De quoi ça parle ?
Emi, une enseignante, voit sa carrière et sa réputation menacées après la diffusion sur Internet d’une sextape tournée avec son mari. Forcée de rencontrer les parents d'élèves qui exigent son renvoi, Emi refuse de céder à leur pression, et questionne alors la place de l'obscénité dans nos sociétés.
Actuellement en salles.
Attention les yeux !
Récompensé de l'Ours d'or au dernier Festival du Film de Berlin, Bad Luck Banging or Loony Porn ne laisse pas indifférent, et invite à interroger la société dans laquelle nous vivons et son hypocrisie. En confrontant les points de vue - tous les points de vue, il lui arrivera de choquer les spectateurs du film, mais ses intentions réelles ne sont pas de diviser, bien au contraire.
Le film sort tout de même dans nos salles avec une interdiction aux moins de 16 ans avec avertissement, à la manière des films ultra-violents les plus dérangeants. Une décision rare, imposée par la scène d'ouverture du long métrage, la sextape de l'enseignante, montrée en intégralité. Mais cela n'est pas gratuit de la part du réalisateur Radu Jude.
En effet, le cinéaste roumain montre ensuite son héroïne arpenter les rues de Budapest à la manière d'un Jacques Tati ou d'un Elia Suleiman, la confrontant ainsi que le spectateur à des situations ou à des discussions remettant en perspective ce qui peut choquer entre des images de sexualité explicite et des propos ou situations de la vie de tous les jours.
De la même façon, l'un des segments du film voit se succéder des anecdotes percutantes (la plupart concernant la Roumanie et son histoire), invitant le spectateur à réfléchir sur les images qu'on lui propose : "Le film raconte une histoire de notre temps, anodine pourrait-on dire", confie Radu Jude. "Mais si l’Histoire et la politique font partie du film, c’est parce que le récit lui-même a un sens plus profond si nous le voyons dans un contexte historique, sociétal et politique".
Bad Luck Banging or Loony Porn est divisé en trois parties : la première est celle de l'errance d'Emi dans les rues, la deuxième est la succession d'anecdotes sur la Roumanie et son parcours jusqu'à aujourd'hui et la dernière confronte l'enseignante à une commission de parents d'élèves afin de trancher si elle va pouvoir continuer d'être au contact des enfants après que sa sextape a atterri sur le net.

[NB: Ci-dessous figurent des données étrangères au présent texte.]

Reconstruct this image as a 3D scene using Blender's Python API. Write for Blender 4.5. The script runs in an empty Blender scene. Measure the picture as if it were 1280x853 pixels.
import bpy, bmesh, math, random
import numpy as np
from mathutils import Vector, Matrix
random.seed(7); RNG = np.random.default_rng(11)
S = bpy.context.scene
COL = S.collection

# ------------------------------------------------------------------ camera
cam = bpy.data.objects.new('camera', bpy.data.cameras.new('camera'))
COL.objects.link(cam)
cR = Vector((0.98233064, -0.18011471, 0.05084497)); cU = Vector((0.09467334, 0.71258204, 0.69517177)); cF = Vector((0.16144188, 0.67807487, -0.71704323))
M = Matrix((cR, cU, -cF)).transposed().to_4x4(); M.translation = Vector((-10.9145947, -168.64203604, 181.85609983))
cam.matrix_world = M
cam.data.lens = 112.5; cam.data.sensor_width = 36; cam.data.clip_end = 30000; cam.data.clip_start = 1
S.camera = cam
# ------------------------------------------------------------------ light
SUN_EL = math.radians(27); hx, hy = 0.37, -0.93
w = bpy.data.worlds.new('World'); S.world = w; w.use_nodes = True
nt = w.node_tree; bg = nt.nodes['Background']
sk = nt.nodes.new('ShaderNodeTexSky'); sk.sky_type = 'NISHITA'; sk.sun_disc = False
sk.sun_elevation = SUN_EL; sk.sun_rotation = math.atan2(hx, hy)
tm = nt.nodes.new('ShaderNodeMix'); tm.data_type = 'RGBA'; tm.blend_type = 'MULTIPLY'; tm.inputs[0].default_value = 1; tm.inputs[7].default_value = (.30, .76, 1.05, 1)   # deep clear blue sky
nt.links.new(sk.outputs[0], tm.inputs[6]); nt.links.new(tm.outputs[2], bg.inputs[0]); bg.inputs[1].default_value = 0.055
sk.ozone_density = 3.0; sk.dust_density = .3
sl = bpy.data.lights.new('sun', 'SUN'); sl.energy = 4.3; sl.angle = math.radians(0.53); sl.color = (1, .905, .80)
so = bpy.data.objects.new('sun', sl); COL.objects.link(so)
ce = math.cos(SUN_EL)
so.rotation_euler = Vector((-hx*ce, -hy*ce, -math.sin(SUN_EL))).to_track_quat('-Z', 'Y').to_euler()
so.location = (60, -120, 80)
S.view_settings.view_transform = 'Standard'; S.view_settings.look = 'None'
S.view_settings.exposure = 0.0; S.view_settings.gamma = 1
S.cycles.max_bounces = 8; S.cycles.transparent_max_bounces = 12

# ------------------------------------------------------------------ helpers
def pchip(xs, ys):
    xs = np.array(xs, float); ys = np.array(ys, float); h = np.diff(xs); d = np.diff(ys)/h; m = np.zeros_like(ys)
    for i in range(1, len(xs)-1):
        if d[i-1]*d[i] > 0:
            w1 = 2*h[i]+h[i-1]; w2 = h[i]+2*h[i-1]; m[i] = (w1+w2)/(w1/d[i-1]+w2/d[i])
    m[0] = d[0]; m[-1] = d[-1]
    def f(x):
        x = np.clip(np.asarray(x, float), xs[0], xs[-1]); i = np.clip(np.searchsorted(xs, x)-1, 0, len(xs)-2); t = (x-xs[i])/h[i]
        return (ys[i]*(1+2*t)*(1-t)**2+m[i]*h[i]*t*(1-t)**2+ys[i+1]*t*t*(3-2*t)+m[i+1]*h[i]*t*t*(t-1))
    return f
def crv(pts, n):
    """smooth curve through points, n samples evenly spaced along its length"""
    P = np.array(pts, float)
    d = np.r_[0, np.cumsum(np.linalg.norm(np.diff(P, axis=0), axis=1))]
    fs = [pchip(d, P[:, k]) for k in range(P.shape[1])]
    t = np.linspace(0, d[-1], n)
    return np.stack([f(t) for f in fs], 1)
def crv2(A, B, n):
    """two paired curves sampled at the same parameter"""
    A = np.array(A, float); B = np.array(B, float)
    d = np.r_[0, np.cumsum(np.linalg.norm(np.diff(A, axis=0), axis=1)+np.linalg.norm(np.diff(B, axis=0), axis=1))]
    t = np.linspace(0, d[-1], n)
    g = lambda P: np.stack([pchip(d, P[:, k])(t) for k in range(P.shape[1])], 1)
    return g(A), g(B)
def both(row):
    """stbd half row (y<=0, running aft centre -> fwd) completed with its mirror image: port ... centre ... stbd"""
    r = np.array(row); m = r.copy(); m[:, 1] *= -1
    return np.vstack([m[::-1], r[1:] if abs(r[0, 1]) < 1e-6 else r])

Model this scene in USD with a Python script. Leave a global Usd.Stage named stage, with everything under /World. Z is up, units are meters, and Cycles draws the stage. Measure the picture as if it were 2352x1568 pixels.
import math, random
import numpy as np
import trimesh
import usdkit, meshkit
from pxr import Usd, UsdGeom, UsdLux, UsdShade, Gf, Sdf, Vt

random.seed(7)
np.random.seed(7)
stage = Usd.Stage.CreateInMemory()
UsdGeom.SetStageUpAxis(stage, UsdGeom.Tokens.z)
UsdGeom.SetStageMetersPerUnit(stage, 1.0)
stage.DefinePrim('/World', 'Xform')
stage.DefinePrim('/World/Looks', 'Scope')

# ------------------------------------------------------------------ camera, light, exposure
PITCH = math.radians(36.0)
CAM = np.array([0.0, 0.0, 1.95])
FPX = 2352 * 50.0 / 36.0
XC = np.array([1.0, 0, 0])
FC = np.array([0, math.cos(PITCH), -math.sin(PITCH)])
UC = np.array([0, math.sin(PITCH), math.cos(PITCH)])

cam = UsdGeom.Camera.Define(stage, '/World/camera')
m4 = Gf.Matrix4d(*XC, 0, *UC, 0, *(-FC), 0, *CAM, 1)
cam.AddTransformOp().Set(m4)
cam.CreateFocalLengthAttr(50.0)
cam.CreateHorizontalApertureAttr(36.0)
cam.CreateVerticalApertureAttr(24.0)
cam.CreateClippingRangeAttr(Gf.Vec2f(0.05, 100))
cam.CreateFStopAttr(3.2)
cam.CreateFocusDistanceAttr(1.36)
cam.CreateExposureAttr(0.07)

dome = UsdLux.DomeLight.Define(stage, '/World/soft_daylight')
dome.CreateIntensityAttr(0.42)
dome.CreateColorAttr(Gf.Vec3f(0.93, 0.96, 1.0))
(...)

D'arguments insupportables en humiliations, de réparties bien senties en réflexions idiotes, c'est bientôt en tribunal absurde que se transforme la réunion. Tellement absurde que Jude filme le plus souvent la professeure accablée.
En laissant tous les points de vue se faire entendre, le réalisateur ose nous mettre face à face avec la contradiction, aussi fausse ou injustifée soit-elle, et laisse le spectateur se faire son avis, en comptant sur l'intelligence de l'humain face aux barbaries.